Do we really need another fashion brand?
It's a heavy question for any aspiring fashion entrepreneur, and one that deserves an honest answer. You probably know the grim statistics.
An estimated 15 to 45 billion garments go unsold each year. And fashion accounts for approximately ten percent of global carbon emissions consumes vast amounts of fresh water, pollutes land and water, causes deforestation and generates roughly 92 million tons of waste annually. So in many ways the last thing we need is another brand.
But here's the truth: we still need people to do it better.
Customers need better options.
They need designers to reimagine the way things are done focused on principles of circularity, longevity, and responsible materials. Designers committed to change how clothing and brands are valued rather than simply pursuing fast profit or scale.
We need craft-driven, purpose-driven designers who are committed to the well-being of the people who make our garments and have respect for people and processes. Making less, making better.
Customers need fashion that functions well and holds meaning. They need pieces to cherish and connect to rather than discard after a season.
No one can solve this alone.
The fashion industry's problems are systemic, but that's why your contribution matters. Every brand that chooses to do things differently shifts the industry forward and changes customers expectations. Your commitment becomes part of a collective movement toward change.
Designer Eileen Fisher has long championed the idea that "a company can be successful as a business and also as an agent of positive change." She calls this "business as a movement.”
Ganni co-founder Nicolaj Reffstrup says in The Ganni Playbook “If we shut the business tomorrow, some other brand would come along, fill the gap, and maybe they wouldn’t care at all about sustainability.
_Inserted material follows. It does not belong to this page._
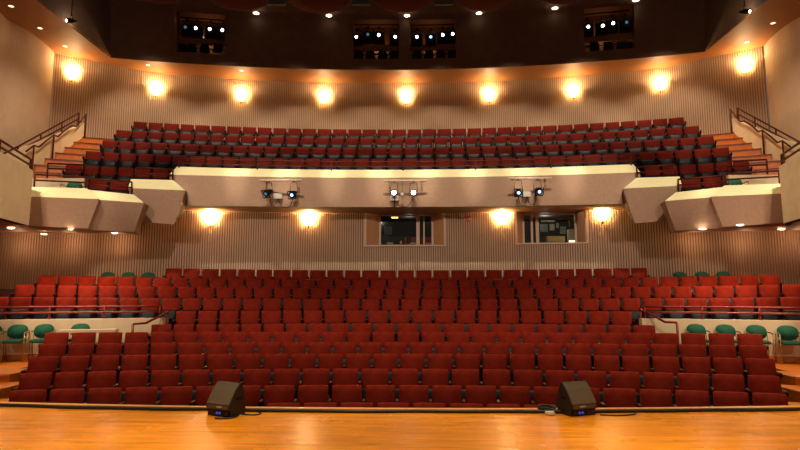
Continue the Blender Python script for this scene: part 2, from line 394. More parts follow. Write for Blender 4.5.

We are working hard to be the most responsible version of ourselves.”
So, do we need another fashion brand?
Not if it's going to be more of the same and replicate the problems that already exist. Not if it values speed and quantity, over process and quality.
But if it's going to be courageous and innovative? If it's going to value people and planet alongside profit? If it's going to offer customers something thoughtful and beautiful worth keeping and passing down?
Then yes. The world needs exactly that kind of brand.